Obviously, we all want the healthy path.  We want a life of wholeness and meaning.  How can we really live this path?  How can we stay in God’s Torah Way?  The Torah way depends on our habits and our choices.
First, develop the habits of the Torah.  God’s Torah instruction involves some basic habits for living well.  The first and most basic habit is prayer and Bible reading.  If you want to walk in God’s Way, then spend time with God and meditating on God’s Torah, God’s life guidebook.  The second most basic habit of God’s Way is Sabbath.  Sabbath is a basic life habit of God’s people.  Set aside one day for resting, for meditating on God’s Way, and for allowing God’s Spirit to restore you and your family for the rest of life.  This will connect you and your children to the deep springs of God’s Spirit in ways you never imagined possible.

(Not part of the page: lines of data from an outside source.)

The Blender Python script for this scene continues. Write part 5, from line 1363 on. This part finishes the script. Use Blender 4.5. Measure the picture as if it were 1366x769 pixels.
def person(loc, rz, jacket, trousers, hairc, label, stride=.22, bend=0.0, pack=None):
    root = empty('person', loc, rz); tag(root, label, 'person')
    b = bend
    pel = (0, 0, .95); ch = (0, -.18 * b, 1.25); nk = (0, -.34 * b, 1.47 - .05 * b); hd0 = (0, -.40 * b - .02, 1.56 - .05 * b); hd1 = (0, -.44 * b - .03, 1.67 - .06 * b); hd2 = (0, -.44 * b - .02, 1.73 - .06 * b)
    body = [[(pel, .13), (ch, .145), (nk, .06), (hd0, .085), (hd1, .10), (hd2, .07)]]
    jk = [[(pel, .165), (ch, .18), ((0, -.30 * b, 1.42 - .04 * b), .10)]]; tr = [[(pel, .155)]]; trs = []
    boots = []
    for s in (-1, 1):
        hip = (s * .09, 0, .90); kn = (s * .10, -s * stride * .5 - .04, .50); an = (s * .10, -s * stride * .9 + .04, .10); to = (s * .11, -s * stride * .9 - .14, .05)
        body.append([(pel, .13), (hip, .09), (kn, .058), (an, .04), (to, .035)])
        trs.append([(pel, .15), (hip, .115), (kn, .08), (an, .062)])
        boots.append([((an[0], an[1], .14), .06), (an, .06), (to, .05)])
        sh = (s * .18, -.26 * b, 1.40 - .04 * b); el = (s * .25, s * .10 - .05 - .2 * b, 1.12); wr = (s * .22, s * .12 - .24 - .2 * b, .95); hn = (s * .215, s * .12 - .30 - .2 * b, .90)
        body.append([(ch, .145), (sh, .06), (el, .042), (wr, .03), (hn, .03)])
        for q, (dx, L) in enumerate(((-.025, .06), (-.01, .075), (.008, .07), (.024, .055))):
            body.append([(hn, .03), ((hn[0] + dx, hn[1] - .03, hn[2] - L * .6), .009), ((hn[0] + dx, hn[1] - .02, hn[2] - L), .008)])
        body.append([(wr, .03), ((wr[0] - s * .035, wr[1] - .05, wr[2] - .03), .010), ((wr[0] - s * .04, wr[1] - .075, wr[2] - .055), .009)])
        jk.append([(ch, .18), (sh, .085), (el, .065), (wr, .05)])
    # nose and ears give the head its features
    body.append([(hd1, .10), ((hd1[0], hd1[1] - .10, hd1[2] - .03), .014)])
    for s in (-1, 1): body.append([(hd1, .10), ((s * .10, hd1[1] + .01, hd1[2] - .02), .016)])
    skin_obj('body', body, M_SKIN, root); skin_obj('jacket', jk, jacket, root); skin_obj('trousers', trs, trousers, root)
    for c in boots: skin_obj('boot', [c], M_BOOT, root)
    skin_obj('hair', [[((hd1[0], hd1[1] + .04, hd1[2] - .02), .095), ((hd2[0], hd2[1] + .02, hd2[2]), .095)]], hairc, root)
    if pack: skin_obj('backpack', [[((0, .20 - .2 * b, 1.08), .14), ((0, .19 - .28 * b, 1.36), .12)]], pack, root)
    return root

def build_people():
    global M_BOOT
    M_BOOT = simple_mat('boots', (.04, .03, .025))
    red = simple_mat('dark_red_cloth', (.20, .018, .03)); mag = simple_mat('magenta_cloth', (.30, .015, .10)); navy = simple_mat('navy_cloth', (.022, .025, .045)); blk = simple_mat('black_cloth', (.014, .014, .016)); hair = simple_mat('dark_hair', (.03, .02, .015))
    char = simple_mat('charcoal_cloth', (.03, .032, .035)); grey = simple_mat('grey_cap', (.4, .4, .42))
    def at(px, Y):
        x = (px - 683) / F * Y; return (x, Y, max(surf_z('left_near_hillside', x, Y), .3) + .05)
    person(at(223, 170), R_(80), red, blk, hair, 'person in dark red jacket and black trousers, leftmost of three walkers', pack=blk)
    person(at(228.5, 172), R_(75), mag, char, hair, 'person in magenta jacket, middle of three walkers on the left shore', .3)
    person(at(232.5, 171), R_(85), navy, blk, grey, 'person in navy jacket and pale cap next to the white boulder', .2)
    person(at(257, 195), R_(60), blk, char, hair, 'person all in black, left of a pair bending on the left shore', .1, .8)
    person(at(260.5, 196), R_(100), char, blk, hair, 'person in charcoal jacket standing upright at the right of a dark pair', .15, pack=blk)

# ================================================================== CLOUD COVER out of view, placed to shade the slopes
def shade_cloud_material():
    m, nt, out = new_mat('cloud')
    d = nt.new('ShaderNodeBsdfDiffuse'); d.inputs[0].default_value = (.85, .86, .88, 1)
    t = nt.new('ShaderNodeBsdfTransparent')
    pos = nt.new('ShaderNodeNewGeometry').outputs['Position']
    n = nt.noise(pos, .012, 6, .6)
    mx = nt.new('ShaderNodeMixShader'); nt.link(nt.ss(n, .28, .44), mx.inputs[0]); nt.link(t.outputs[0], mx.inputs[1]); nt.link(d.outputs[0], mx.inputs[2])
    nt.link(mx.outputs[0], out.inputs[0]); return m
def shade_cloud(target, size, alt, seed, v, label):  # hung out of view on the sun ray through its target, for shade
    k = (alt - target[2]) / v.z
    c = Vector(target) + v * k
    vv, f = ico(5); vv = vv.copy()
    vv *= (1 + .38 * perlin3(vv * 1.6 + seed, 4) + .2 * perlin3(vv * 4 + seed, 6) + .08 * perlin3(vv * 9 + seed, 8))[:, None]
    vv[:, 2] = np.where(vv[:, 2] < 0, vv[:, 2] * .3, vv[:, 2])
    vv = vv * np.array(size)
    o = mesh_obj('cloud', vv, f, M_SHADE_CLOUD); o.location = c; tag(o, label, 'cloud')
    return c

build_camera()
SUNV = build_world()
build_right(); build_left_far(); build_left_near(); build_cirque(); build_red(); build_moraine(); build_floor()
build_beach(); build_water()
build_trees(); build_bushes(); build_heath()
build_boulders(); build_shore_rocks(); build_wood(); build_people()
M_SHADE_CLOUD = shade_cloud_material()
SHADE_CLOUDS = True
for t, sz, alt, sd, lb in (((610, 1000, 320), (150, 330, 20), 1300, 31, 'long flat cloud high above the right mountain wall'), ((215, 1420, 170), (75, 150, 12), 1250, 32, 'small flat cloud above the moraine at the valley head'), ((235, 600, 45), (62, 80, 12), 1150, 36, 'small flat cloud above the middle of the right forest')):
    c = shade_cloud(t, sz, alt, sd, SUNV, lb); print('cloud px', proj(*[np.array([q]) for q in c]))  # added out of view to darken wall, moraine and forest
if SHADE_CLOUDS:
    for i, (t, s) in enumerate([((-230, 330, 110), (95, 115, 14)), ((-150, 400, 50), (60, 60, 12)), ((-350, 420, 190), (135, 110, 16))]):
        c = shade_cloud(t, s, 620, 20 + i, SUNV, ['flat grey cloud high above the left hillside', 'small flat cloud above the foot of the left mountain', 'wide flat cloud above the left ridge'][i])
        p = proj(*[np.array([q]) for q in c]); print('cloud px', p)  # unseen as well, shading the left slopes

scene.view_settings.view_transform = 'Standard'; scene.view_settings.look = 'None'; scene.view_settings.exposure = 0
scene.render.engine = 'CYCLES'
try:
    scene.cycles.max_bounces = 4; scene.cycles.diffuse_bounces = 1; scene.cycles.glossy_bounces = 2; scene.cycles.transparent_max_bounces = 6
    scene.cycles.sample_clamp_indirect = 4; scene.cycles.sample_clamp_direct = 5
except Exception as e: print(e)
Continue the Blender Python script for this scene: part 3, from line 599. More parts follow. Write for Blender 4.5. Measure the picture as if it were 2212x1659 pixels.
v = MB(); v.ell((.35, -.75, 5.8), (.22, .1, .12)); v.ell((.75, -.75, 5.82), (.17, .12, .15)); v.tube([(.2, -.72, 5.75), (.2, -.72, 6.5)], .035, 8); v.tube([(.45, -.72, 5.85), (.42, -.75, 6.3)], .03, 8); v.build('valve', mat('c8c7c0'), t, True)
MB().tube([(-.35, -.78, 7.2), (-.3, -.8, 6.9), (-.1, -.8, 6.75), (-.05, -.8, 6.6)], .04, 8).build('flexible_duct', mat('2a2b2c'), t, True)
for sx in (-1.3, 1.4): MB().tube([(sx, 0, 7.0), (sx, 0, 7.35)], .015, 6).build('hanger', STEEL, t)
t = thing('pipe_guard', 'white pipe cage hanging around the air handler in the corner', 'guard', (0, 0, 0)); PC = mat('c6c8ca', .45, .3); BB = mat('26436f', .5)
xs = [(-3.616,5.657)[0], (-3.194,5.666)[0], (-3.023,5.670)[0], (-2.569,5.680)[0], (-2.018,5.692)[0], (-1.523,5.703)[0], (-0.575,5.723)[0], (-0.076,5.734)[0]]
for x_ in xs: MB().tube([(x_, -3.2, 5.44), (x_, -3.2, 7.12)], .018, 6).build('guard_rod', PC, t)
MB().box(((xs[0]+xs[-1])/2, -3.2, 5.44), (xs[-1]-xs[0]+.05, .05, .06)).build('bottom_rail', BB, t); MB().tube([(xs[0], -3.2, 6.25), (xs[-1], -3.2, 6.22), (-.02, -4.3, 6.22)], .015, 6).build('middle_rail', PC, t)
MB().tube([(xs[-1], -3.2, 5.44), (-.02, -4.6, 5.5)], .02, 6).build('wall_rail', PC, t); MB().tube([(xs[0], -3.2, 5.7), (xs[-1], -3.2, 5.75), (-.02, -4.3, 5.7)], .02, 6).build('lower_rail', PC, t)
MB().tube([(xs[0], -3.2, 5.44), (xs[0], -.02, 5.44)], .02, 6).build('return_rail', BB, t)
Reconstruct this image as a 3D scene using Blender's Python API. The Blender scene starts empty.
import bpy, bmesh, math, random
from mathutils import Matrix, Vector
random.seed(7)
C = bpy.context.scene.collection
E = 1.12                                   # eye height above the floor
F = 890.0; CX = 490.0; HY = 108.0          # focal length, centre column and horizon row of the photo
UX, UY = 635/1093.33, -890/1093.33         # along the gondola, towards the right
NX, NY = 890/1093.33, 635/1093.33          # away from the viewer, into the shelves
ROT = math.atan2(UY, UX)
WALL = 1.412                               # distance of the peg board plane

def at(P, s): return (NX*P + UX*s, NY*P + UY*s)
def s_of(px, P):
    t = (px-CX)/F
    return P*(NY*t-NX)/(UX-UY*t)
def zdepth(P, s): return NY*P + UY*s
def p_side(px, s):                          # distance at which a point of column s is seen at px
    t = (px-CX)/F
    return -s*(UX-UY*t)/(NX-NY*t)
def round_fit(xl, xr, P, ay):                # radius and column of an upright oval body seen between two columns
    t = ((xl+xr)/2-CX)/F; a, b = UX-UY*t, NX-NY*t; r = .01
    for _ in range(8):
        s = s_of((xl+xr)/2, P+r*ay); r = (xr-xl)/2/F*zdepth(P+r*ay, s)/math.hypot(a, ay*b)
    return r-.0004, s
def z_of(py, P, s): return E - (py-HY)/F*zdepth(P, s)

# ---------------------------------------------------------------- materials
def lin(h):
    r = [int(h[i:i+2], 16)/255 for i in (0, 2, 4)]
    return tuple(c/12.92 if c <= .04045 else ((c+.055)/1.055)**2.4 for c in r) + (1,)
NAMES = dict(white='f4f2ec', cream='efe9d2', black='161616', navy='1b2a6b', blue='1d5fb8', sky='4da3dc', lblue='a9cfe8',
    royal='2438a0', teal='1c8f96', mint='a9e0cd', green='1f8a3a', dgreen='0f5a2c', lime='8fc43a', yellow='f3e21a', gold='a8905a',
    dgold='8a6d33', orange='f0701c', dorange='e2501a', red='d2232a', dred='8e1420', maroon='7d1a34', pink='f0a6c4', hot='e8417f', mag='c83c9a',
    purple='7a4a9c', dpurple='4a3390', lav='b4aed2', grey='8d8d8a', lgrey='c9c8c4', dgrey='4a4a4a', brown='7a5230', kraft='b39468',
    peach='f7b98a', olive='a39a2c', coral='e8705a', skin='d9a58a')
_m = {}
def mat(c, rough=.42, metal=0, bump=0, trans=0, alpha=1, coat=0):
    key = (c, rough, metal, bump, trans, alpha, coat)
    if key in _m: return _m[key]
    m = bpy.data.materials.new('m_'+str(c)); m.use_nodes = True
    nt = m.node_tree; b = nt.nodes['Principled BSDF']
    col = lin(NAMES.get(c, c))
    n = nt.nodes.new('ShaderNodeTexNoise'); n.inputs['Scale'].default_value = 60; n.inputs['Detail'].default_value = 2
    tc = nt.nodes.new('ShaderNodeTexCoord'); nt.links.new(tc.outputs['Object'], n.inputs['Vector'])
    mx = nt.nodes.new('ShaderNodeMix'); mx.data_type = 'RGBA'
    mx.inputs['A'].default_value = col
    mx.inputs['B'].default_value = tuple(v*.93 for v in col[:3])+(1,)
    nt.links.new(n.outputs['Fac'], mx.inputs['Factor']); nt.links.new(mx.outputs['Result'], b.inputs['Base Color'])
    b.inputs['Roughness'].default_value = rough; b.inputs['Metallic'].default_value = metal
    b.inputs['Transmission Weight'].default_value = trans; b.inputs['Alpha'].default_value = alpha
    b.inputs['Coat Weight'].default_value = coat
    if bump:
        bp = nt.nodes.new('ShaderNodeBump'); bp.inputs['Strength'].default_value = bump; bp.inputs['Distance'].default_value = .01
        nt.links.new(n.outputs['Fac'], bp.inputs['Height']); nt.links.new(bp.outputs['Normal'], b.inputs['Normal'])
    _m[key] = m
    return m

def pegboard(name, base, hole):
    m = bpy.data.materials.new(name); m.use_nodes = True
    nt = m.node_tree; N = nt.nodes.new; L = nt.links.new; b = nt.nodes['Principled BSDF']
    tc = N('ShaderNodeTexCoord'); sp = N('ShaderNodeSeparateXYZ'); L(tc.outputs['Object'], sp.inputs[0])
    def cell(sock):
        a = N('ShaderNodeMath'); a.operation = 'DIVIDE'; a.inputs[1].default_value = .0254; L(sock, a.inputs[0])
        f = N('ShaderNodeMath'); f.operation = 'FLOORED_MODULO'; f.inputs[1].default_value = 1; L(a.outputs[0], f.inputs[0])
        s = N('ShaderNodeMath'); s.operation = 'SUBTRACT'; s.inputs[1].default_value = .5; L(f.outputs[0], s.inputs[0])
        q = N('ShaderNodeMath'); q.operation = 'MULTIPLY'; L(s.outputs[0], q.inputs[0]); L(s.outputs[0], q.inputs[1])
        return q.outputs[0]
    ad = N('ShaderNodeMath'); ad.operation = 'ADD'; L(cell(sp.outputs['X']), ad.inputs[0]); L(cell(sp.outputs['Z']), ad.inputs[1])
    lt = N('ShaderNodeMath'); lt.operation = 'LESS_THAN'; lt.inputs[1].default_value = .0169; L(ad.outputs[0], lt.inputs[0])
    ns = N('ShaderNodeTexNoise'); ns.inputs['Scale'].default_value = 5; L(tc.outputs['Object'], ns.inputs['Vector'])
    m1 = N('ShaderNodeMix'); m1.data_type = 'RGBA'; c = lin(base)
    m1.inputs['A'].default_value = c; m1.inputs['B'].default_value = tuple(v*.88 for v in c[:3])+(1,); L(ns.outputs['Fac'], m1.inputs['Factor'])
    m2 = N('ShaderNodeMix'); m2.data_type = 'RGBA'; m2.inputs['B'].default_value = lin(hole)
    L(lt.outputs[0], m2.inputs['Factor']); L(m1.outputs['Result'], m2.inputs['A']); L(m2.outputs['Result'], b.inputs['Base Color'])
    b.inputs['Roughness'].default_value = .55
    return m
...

Second, make choices based on the Torah.  How do you go about making your choices in life?  How do you decide what or when or how you should do stuff?  Let’s consider a few areas of life choices and think about them in terms of God’s Torah Way.
  • We all want to be successful, and we want our kids to be successful.  But what is real success?  So often, when it comes to education and success, we make our choices based on standards imposed on us by others.  We “follow the advice of the wicked, and stand around with sinners.”  But if you want to be successful in what really counts, ask: “Will this help me walk more in God’s Way?  Will this draw my child into greater faithfulness to the Way of God in the world?”  Getting a good score and being faithful are not the same thing.  Choose faithfulness first.  
  • We all want to look good and feel good.  There are all kinds of fashions: clothes, music, hair, houses, cars, technology.  But fashion has to be one of the most fleeting goods in the world.  So when you are making choices about a new scarf or a new house or a new appliance ask: “Will this really add to what really matters in life?  Will this actually help me live more in God’s Torah Way?”
  • A few weeks ago when I asked you to share your doubts, several people turned in doubts or questions about their job, their future, or the next step in their lives.  As you are considering these things, ask yourself: “What does it mean for me to walk in God’s Way?  What will help me live more fully in God’s path?”
There are two roads in life.  We know it.  We know that our choices make a difference.  In so many circumstances, one road leads to destruction and one to life.  God calls us to the healthy Way of his Torah - love and faithfulness, grace and truth, wisdom and humility.  We can walk in God’s Torah Way.  It happens in our simple habits and choices.  If we choose God’s Way, we will look back on our lives and say with the poet Robert Frost:
Two roads diverged in a wood, and I—
I took the one less travelled by,
And that has made all the difference.